Tariffs: Protect Your Company with These Six Strategies
Resource & Insights
November 12, 2019
Many manufacturers are facing increasing costs due to imported materials tariffs. If you’re importing and affected by these changes, below are six ways to help evaluate and manage how they impact your business.
- Scrutinize your supply chain. Determine whether tariffs affect you and how. Identify the countries from which materials and components originate by analyzing your supply chain. If you buy materials from distributors or service centers, this may not always be immediately apparent.
- Identify alternative sources. If you determine that your costs are subject to tariffs, consider alternative material sources. Don’t switch unless these sources can supply you with comparable quality materials in the quantities you need on a timely basis.
- Buy in advance. If possible, stock up on materials before tariffs take effect.

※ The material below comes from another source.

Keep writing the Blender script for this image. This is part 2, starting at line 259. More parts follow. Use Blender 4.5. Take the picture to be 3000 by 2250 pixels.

- Increase prices. Some manufacturers are taking a wait-and-see approach by absorbing increased costs in the hope that the “trade wars” will dissipate. Others are increasing their prices and passing these costs on to their customers. Research what your competitors are doing and review your options. Communicate with your customers before imposing increased costs.
- Reduce costs. Examine cost-cutting strategies. Implementing just-in-time inventory or lean manufacturing techniques, redesigning products or packaging, or reducing overhead and administrative costs are a few examples.
- Use contract manufacturing. By partnering with contract manufacturers in other countries, you may be able to avoid or reduce tariffs, and avoid importing affected raw materials or components.